Il professore, e per sineddoche qualsiasi altra persona sana di mente,
non può scegliere volontariamente la “prigione a cielo aperto” cinese,
distopia contrapposta inevitabilmente al regno delle libertà americano.
Una serie di sociologiche ricostruzioni della società cinese servono a
narrare una popolazione soggiogata dal comunismo, che vorrebbe solamente
vivere in pace coltivando il riso(!!!), impossibilitata a farlo dalla
follia del presidente Mao che al contrario cercherebbe in tutti i modi
di provocare carestie per forgiare il nuovo uomo comunista.

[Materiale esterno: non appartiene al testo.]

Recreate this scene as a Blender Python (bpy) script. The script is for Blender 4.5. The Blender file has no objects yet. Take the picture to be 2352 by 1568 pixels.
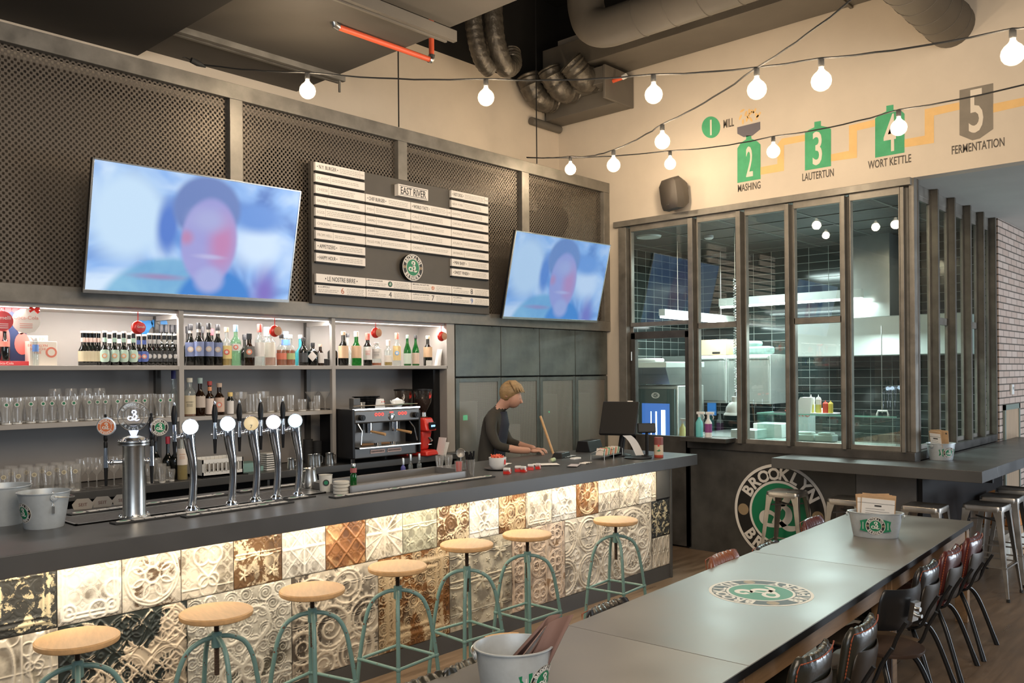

Che Winslow non fosse “di sinistra”, era chiaro. Il suo cinismo
politico lo ha portato nel tempo però alla completa disillusione
rispetto alle retoriche liberali americane, perfettamente disvelate nei
suoi romanzi migliori. Tra guardie (Usa) e ladri (narcotrafficanti,
terroristi, ecc) c’è una sostanziale equivalenza perché i secondi sono
il prodotto delle scelte politiche dei primi: questo il messaggio di
fondo presente ne Il Potere del Cane o ne Il Cartello.
Qui invece, e in questo sta forse la natura embrionale e acerba della
riflessione “winslowiana”, il cinismo è ancora di là da venire, e
l’approvazione dell’american way of life è tutto sommato
convinta. C’è uno scetticismo fisiologico, ma che di fronte al nemico
(il comunismo cinese, ma anche la marginalità sociale della scena punk
londinese) passa in secondo piano ristabilendo la propria scala di
valori liberali alla quale non riesce a transigere.
Nonostante la godibilità della lettura, caratteristica questa
evidentemente innata dello scrittore, siamo in presenza di due opere
minori e davvero poco interessanti. Come fossimo in un libro di Dan
Brown, ci si può appassionare fuggevolmente, ben sapendo che la vita
reale è un’altra cosa, dove non ci sono eroi ma solo rapporti di forza.
Quegli stessi messi in luce ne Il potere del cane, ma ancora nascosti dietro fuochi artificiali deformanti in questi pessimi esordi.